Almost rolled out a dozen NUCs into our business but some minor niggly issues aside (the machine wakes itself up from sleep, amongst other quirks), the wireless issue has prevented me from doing so. Alas, I'm with DexSouth on this matter.
Heading the IT department for an employer, the wireless card by Intel is dismally, woefully, lacking in support. Joe and others here have replied in (often) timely fashion, but the drivers are and have been continuously buggy.
The one NUC machine that our business currently has (deployed in a live setting as a trial) is having serious throughput issues. Curiously enough, from this afternoon the wireless card is being 'stopped' by Windows whenever I wake the NUC up from sleep (it wasn't doing this before). Need to disable and reenable to get the card up and running again, assuming throughput variances are low enough for it to be usable without an OS reboot. Even more curious, I noticed today that my USB mouse is being turned on despite the NUC being 'asleep'. Potentially both are related because both instances started happening today, but completely out-of-the-blue either way. Might even consider reinstalling the OS at this rate but I'm not impressed with how everything is starting to hit the fan.
As above, using the latest drivers and BIOS versions as suggested by Intel. Funny thing is, when I first bought the NUC, the drivers during the early May period were perfectly fine (wireless, BIOS, and graphics more specifically). If I do do an OS reinstall chances are I'll use those older drivers I've stored in the business repository rather than use the newer so-called 'less-buggy' drivers Intel's been putting out.

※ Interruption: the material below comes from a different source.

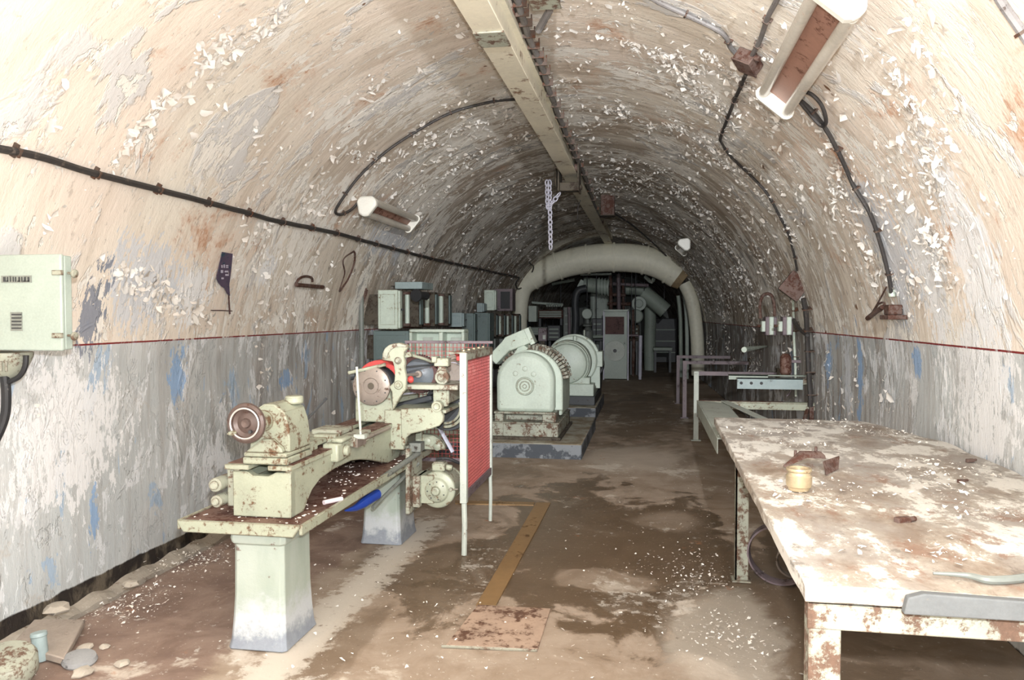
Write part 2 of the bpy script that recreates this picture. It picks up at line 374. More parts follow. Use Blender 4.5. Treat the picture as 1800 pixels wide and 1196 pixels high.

Now. As it stands I'm getting an Asus N10 USB wireless dongles from a local IT store for less than US$10 a pop and will be making-do with that. Intel, understand that the continued issue with the 7260 series cards is completely unacceptable. This isn't an issue with a 'select few'. It is widespread and I'm quite surprised that there hasn't been legal action considering some OEMs themselves are having problems.